Red One camera on MERRIme

This was my first collaboration with the project’s talented, up-and-coming director, Sherwin Shilati. When you share common cinematic sensibilities and passion with a director, you try to hang onto those collaborative opportunities for dear life. I am always interested in utilizing every technique possible to visually enhance a story, thus elevating the audience’s emotional response and, as a result, personal connection to the story. As much as I use technique, my work strives to propel the story in an honest manner, without allowing the camera to draw attention away from the story itself.

Filmmaking in essence is the art of storytelling through pictures and sound. Great stories are about “big ideas.” I have extrapolated this “big idea” concept into the personal approach of my cinematography work. On each new job, I throw myself into absorbing the script, storyboards, director’s treatment, and locations in an effort to figure out which “big idea” approach to incorporate in my quest to craft exceptional work.


Kaily Smith play's Merri Weisman in MERRIme.

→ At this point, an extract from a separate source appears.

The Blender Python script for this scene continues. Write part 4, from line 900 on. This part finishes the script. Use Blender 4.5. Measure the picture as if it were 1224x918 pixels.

One of the biggest contributions I am able to offer on each project is ensuring we have the appropriate locations to stage scenes against. If I think a location is inappropriate, it is my responsibility as the cinematographer to let the director and producer know. Once locations are locked in, another huge contribution I can make is picking the best time of day or night to shoot. Often schedules are dictated around actor availability, but in preproduction I am forever suggesting, cajoling, and trying to influence my 1st ADs to work around the sun’s schedule, as nothing can save money, speed up shooting, or enhance aesthetics quite like taking advantage of perfect, God-given light, or the lack of light if required.